Listen up!

I recently spent several hours seething with irritation and frustration. I was stuck in a room with a man who kept asking the group “does anyone have any questions or comments” before promptly then moving on, without even giving a nano second for any of us to open our mouths, let alone form any words.

And I had so many questions that I wanted to ask to find out more!

I arrived an interested and willing participant but he wound me up so much with his verbosity (a total inability to ever shut up and listen) that I eventually stopped listening and allowed my mind to drift instead towards the fun evening out I had planned.

I did though ‘switch back in’ as he was winding up. Just in time to hear him say “I’m sure you have all got a lot out of this session, and learnt a lot”.

Well… whilst nodding my head up and down in assent (how ridiculously unassertive and ‘sheep like’ of me), this is the inner explosion that was taking place:

Stupid man; I’m going to blog about him; He’s wasted my time; Awful trainer; Only interested in himself; What a wasted opportunity; Totally frustrating; Hope I never see him again…

Stewed up and stressed out does not begin to explain how he made me feel.

Ridiculous.

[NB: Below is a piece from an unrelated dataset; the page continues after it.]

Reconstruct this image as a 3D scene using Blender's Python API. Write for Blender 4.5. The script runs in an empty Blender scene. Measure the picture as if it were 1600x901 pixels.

And I know I should not have allowed him to wind me up or stress me out but what’s interesting though is:

  • his inability to stop and listen didn’t just limit my learning, it caused me to choose to not listen and learn at all.
  • he created stress when no stress was needed at all.
  • even though he was a trainer he couldn’t see that the session wasn’t just about him.
  • he failed to grasp the simple concept that so much of our learning can come from other delegates contributions and sharing of experiences and ideas as much as from the trainer.
  • training which consists of ‘speaking at’ people or ‘telling them’ what they should be thinking or should be doing, is unlikely to change either thinking or behaviours.

Does this remind you of anyone in your management team or any of your trainers?

But rather than hurl insults, perhaps what is needed for those we know have a tendency to commit verbal diarrhoea and verbal bulldozing, is just a reminder session in listening skills. How to listen, how to really hear what people are trying to say, how to give people space to think and reflect and how to value other people’s contributions as much as your own. Just a little refresher training could have such a big impact. And anything that reduces stress in the workplace has surely got to be a good thing.

Any thoughts, comments, ideas please use the comments box below – but please this is not a name ‘em and shame ‘em session – however tempted you may feel!

Interested in refresher sessions on listening skills, questioning skills, giving great feedback, handling sensitive issues, why not ask for details of what training Jaluch can provide.

2 replies added

  1. Steve Skarratt 3 April, 2014 Reply

    This leads into a whole topic around appropriate phraseology. Something I encourage my trainers to do is ask questions appropriately – especially when checking learning. So whilst not strictly addressing the points you make above, if we are to be inclusive it is important to ask questions that encourage meaningful responses and feedback – rather than the “sheepdog” response you mention.

    As an example, after delivery of a key point or issue, asking “does everyone understand xxxxxx?” is not likely to get a useful response unless the learners are confident enough to say ” Actually no, can you just explain xxxx again”. In my experience, few are unless you have the time to build that sort of relationship with them.

    A more effective approach may be to ask the group a specific question relating to the topic and see if anyone can answer.

    Firstly, in my humble opinion, asking if anyone has any questions (even without the not waiting for a response bit), if that is the only checking they did is at best lazy teaching/training. By all means learners should be encouraged to ask questions, but at any time – the trainer can reserve the right to answer later if appropriate – but this should be in addition to the proper checking of learning, to encourage an active approach to teaching and learning.

    There is not enough info in the blog to ascertain whether he did bother to check learning, but given the description of him, it is unlikely. To simply use the question he did, as an indicator of the quality of the job he is doing (by default – “if no one asks, then I must be doing ok”) is bordering on the incompetent.

    Only my view of course, but I will happily defend that viewpoint to all and sundry.

  2. Helen 7 April, 2014 Reply

    Thanks Steve.

    Lazy AND incompetent was my view. A real shame given that I book myself onto very few seminars as time is so precious and that I had such high expectations of this one.

    I would imagine he went home and said something like ‘tick in the box, job done’. Shame he didn’t seek to go home saying ‘yeay – I did a really great job today’.